York’s rubbing of graphite extended to her treatment of an Alcove show at the New Mexico Museum of Art. She rubbed and rubbed graphite on a wall surface until it shone lustrous.

Yet while for York, materials have taken her along a path leading to purer and purer abstraction, O’Keeffe of course did not herself continue to preference abstraction over representation in her burgeoning career. She turned to representational forms en route to becoming the godmother of desert aesthetics. In part that owed to the fact that from the 1920s and her arrival in New York, the merest curl of gesture evoked in critics’ analyses the curve of a breast, or another anatomical fold.  (See this link about the impact of criticism on her work.).

York, who as a high-school student wrote a letter to O’Keeffe, has traced an arc of sorts between herself and minimalist sensei Agnes Martin. Getting to exhibit at the O’Keeffe Museum as a woman artist has been limited to a very select few who first fit into a Living Artists of Distinction category. Before that series was discontinued in 2012, the museum showed Anne Truitt, Sherrie Levine, Susan Rothenberg and Jaune Quick-to-See Smith under the LAoD moniker. Since 2013, solo shows for Annie Leibovitz, and now York, have conjugated O’Keeffe’s history with contemporary currency. Curator Cody Hartley observed that integrating Susan York’s installation into the O’Keeffe galleries marked a first for the museum in handling a show intended to spotlight “creative practice.”

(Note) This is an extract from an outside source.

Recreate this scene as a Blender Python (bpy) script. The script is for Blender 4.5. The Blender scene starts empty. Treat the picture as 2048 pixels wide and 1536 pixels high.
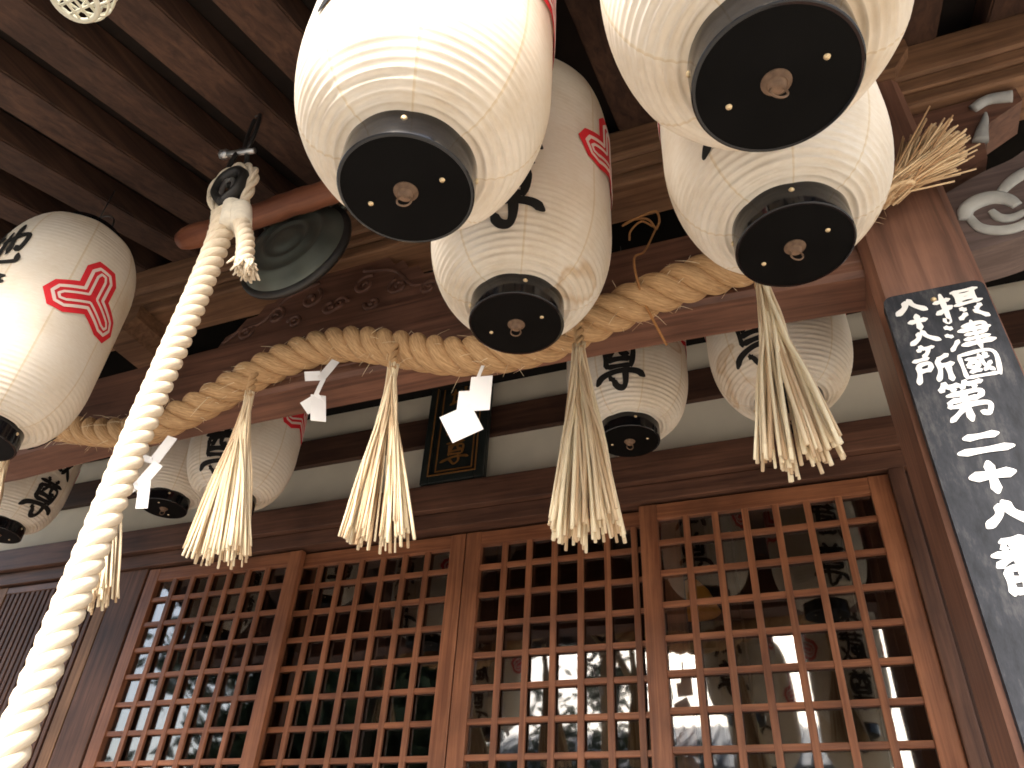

The museum looked terrific and the graphite sculpture and drawing planked up against a wall with a slight air of insouciance made for truly a vivid dialogue.

Perhaps all that is to be said is that it is art’s promise to let you see things you feel you have mastered — in the sense of understanding — in a new way that is sometimes engendered by the relationship between “creative practices” adjoined.